7. All contracts shall so far as possible be made so as not to impose joint liability on the lenders, but each of the parties to the said contracts shall severally liquidate its own engagements and liabilities towards the party of the other side in China. The parties to the said contracts will so far as possible come to an understanding with regard to the realisation of the operations, but so that such realisation in whatever manner this may take place shall be for the separate benefit of each of the lenders as regards their respective participations therein.
8. In the event of either of the lenders declining a participation in any business proposed either at the outset or at any time during the course of the negotiations, the other lenders shall have the option of taking up and carrying out the business either jointly or if only one takes up the business separately on their or its respective accounts without prejudice to the provisions of this agreement.
9. The lenders will endeavour to secure in their respective markets a successful issue of any loan the subject-matter of contracts entered into with them jointly or in which they may be jointly interested.
10. Any participation given in its own market by any one of the lenders shall be for its own account only, but any participations given by and in the mutual interest of all the lenders who may be parties to or interested in any contract to any banks or banking firms outside of England, France, and Germany, respectively, shall be borne in equal shares by the parties interested.
11. On the issue for subscription to the public of any loan in which the lenders or any of them may be jointly interested the respective branches of the Hong Kong bank, the German bank and the French bank, situate within the territory of the market of the other lenders respectively, shall receive subscriptions and otherwise act in the matter of the loan on behalf of that one of the lenders within the range of whose market the branch is situate upon the same conditions as are decided upon for the other houses or branches receiving subscriptions in such market.
12. The three parties hereto are willing to enter into an agreement for the purpose of fostering their mutual interests in Asia outside all loan and advance business, and to enter into negotiations for that purpose, and they hereby agree that no loans in China shall be concluded either directly or indirectly by either of the parties hereto, or by any of those whom they respectively represent without the consent of the others except in the special cases nientioned in paragraph 6 hereof,
13. Save as herein provided and as provided in an agreement between the British and Chinese Corporation (Limited), Chinese Central Railways (Limited), the Banque de l'Indo-Chine, and the Deutsch-Chineische Eisenbahn-Gesellschaft m.b.II. entered into immediately before this agreement no business of the kind falling within the scope of this agreement shall be concluded or entered into, either directly or indirectly, by any of the parties hereto, or by any of those whom they respectively represent without the consent of the others.

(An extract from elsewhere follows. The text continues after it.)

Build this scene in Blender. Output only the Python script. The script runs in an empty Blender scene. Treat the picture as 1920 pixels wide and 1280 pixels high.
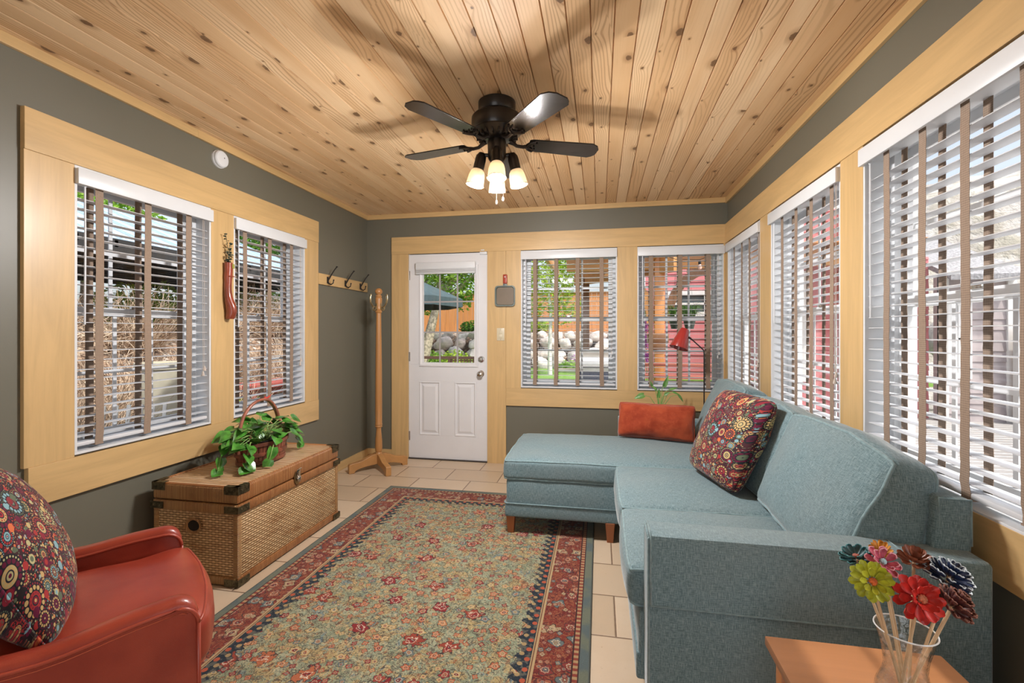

14. The present agreement shall remain in force until the 31st December, 1912, and unless determined on that day by twelve months' previous notice given by any one of the lenders to the others then until six months' notice shall be given by any one of the lenders, such notice to expire on the 30th June or 31st December in any year. Notwithstanding the termination of this agreement all contracts made hereunder shall continue in force for their due fulfilment until completely carried out.